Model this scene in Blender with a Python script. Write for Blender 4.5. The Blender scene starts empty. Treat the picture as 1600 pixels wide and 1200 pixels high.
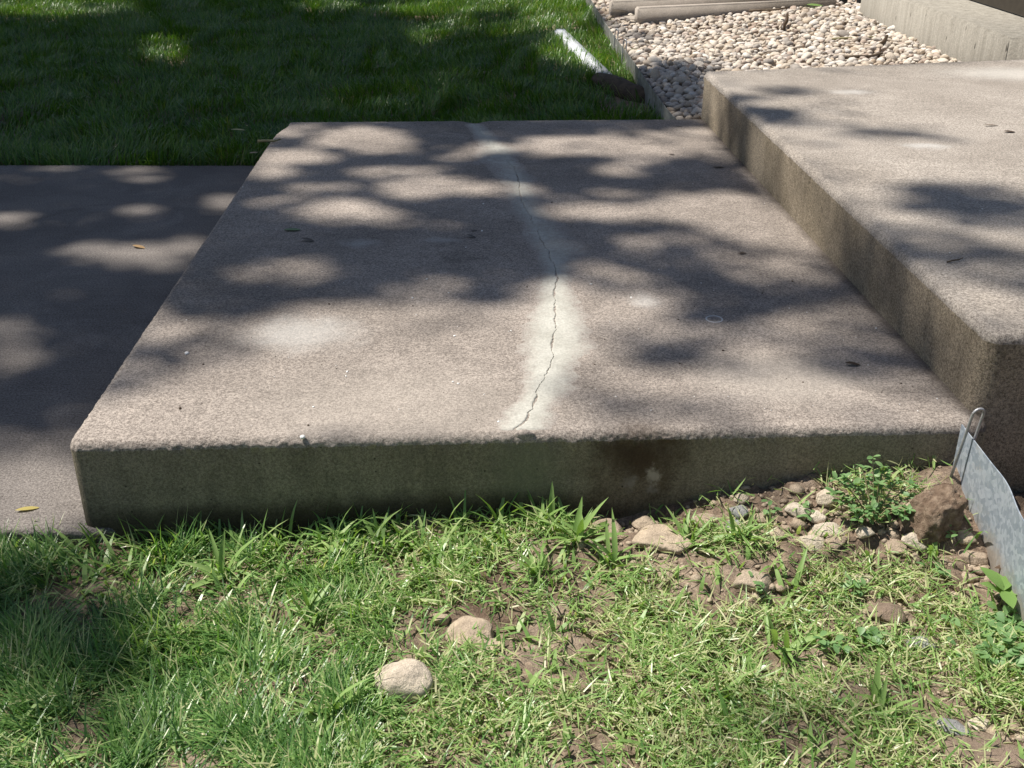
import bpy, bmesh, math, random
import numpy as np
from mathutils import Vector, Matrix, noise as mnoise

random.seed(7)
RNG = np.random.default_rng(11)
scene = bpy.context.scene
COL = scene.collection

# ------------------------------------------------------------------ camera
CAM_H = 1.31
PITCH = math.radians(26.2)
FPX = 1680.0                       # focal length in pixels of a 1600 px wide picture
cam_d = bpy.data.cameras.new('camera')
cam_d.sensor_width = 36.0
cam_d.lens = FPX / 1600.0 * 36.0
cam_d.clip_start = 0.05
cam_d.clip_end = 400
cam = bpy.data.objects.new('camera', cam_d)
cam.location = (0, 0, CAM_H)
cam.rotation_euler = (math.pi / 2 - PITCH, 0, 0)
COL.objects.link(cam)
scene.camera = cam

# ------------------------------------------------------------------ light
SUN_EL = math.radians(61)
SUN_DIR = Vector((-math.cos(SUN_EL) * math.cos(math.radians(17)),
                  math.cos(SUN_EL) * math.sin(math.radians(17)), math.sin(SUN_EL)))
world = bpy.data.worlds.new('World')
scene.world = world
world.use_nodes = True
wn = world.node_tree
bg = wn.nodes['Background']
sky = wn.nodes.new('ShaderNodeTexSky')
sky.sky_type = 'NISHITA'
sky.sun_disc = False
sky.sun_elevation = SUN_EL
sky.sun_rotation = math.atan2(SUN_DIR.x, SUN_DIR.y)
wn.links.new(sky.outputs[0], bg.inputs[0])
bg.inputs[1].default_value = 0.055
sun_d = bpy.data.lights.new('sun', 'SUN')
sun_d.energy = 4.8
sun_d.angle = math.radians(0.53)
sun_d.color = (1.0, 0.95, 0.87)
sun = bpy.data.objects.new('sun', sun_d)
sun.rotation_euler = (-SUN_DIR).to_track_quat('-Z', 'Y').to_euler()
sun.location = SUN_DIR * 40
COL.objects.link(sun)
scene.view_settings.view_transform = 'Standard'
scene.view_settings.look = 'None'
scene.view_settings.gamma = 1
scene.view_settings.use_curve_mapping = False
scene.view_settings.exposure = 0.55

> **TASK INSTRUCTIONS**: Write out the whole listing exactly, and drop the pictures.

> **SOLUTION TO THE PROBLEM**:
Model this scene in Blender with a Python script. Write for Blender 4.5. The Blender scene starts empty. Treat the picture as 1600 pixels wide and 1200 pixels high.
import bpy, bmesh, math, random
import numpy as np
from mathutils import Vector, Matrix, noise as mnoise

random.seed(7)
RNG = np.random.default_rng(11)
scene = bpy.context.scene
COL = scene.collection

# ------------------------------------------------------------------ camera
CAM_H = 1.31
PITCH = math.radians(26.2)
FPX = 1680.0                       # focal length in pixels of a 1600 px wide picture
cam_d = bpy.data.cameras.new('camera')
cam_d.sensor_width = 36.0
cam_d.lens = FPX / 1600.0 * 36.0
cam_d.clip_start = 0.05
cam_d.clip_end = 400
cam = bpy.data.objects.new('camera', cam_d)
cam.location = (0, 0, CAM_H)
cam.rotation_euler = (math.pi / 2 - PITCH, 0, 0)
COL.objects.link(cam)
scene.camera = cam

# ------------------------------------------------------------------ light
SUN_EL = math.radians(61)
SUN_DIR = Vector((-math.cos(SUN_EL) * math.cos(math.radians(17)),
                  math.cos(SUN_EL) * math.sin(math.radians(17)), math.sin(SUN_EL)))
world = bpy.data.worlds.new('World')
scene.world = world
world.use_nodes = True
wn = world.node_tree
bg = wn.nodes['Background']
sky = wn.nodes.new('ShaderNodeTexSky')
sky.sky_type = 'NISHITA'
sky.sun_disc = False
sky.sun_elevation = SUN_EL
sky.sun_rotation = math.atan2(SUN_DIR.x, SUN_DIR.y)
wn.links.new(sky.outputs[0], bg.inputs[0])
bg.inputs[1].default_value = 0.055
sun_d = bpy.data.lights.new('sun', 'SUN')
sun_d.energy = 4.8
sun_d.angle = math.radians(0.53)
sun_d.color = (1.0, 0.95, 0.87)
sun = bpy.data.objects.new('sun', sun_d)
sun.rotation_euler = (-SUN_DIR).to_track_quat('-Z', 'Y').to_euler()
sun.location = SUN_DIR * 40
COL.objects.link(sun)
scene.view_settings.view_transform = 'Standard'
scene.view_settings.look = 'None'
scene.view_settings.gamma = 1
scene.view_settings.use_curve_mapping = False
scene.view_settings.exposure = 0.55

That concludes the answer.